What the Fourth of July is Truly About

by

Tuesday, July 4, 2017


The Fourth of July is a holiday that many associate with backyard barbecues, dad jokes, and fireworks displays that light skylines across the country. It’s a holiday that sets the summer mood with family and friends.

While it’s wonderful to celebrate with family and friends, many of us forget what the Fourth of July truly means.

On July 4, 1776, the thirteen colonies adopted the Declaration of Independence, a document that forever impacted the world as the colonists knew it, but also the world as we know it today.

The men who signed this piece of history knew what the consequences would be, but they still chose to declare the United States an independent nation. The colonists chose adversity and strife for the sake of what they believed was right for our nation. Most of all, they fought for the right of the average man who was grievously overlooked by the English Crown.

This declaration led to the Revolutionary War where almost 31,800 men perished in the struggle for America’s independence from England. Their deaths were not in vain and neither are the lives of the millions of servicemen and women who have served this country.  

We are fortunate to live in the beautiful country those men fought to have and to live in a country where we are granted the right to have conflicting ideas. We have the privilege of freedom of the press which protects the media and individuals who criticize the government. We are allowed to vote for our leaders and choose the people who represent our voices, but many countries don’t have these luxuries because they are not considered to be basic rights as they are here.

There are some people who say that we can’t make America great because America was never great, but for someone to have the ability to say that without fear of prosecution is exactly what makes this country great. The United States was founded on the most basic tenets of freedom and was entirely progressive for its day.
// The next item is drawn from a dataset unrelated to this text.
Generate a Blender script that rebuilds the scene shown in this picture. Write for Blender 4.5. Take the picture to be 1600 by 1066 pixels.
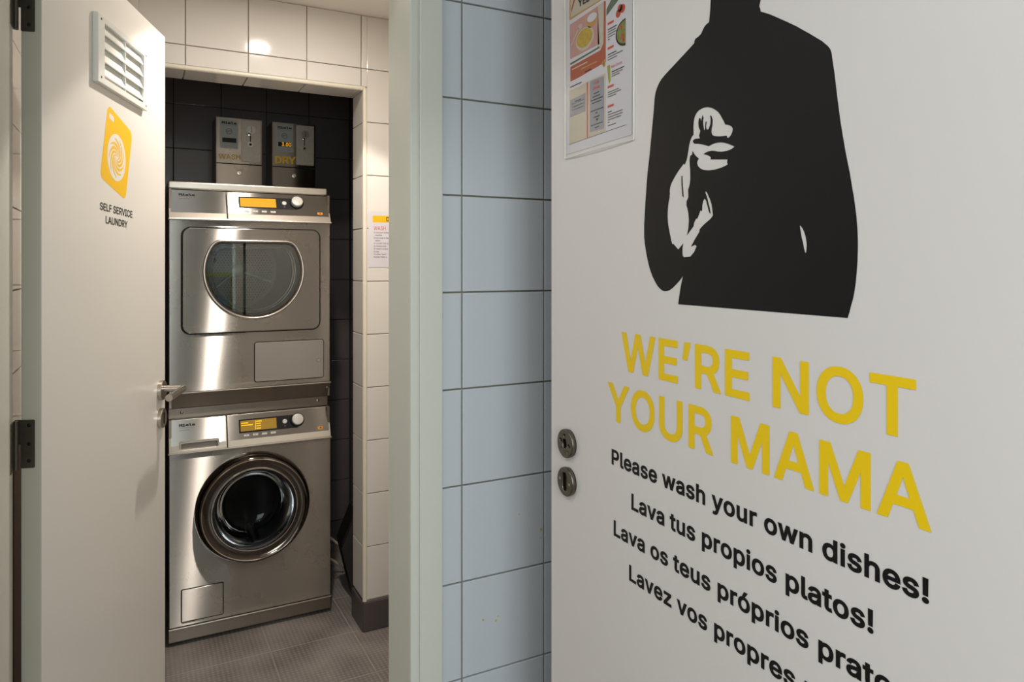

While many of the original ideals expressed in the U.S. Constitution have expanded and progressed profoundly, there is still work to be done.

While some would love to argue that the current climate of the United States doesn’t allow for liberty and the pursuit of happiness, I find that this country, despite its cracks and broken windows, is the best place to call home.

So while everyone is out today making terrible dad jokes, grilling hot dogs, and playing with sparklers, take a second to really understand the reason you are able to relax and do all of these things in celebration of America the beautiful.

Sacrifice and, “[A]sk not what your country can do for you, ask what you can do your country.”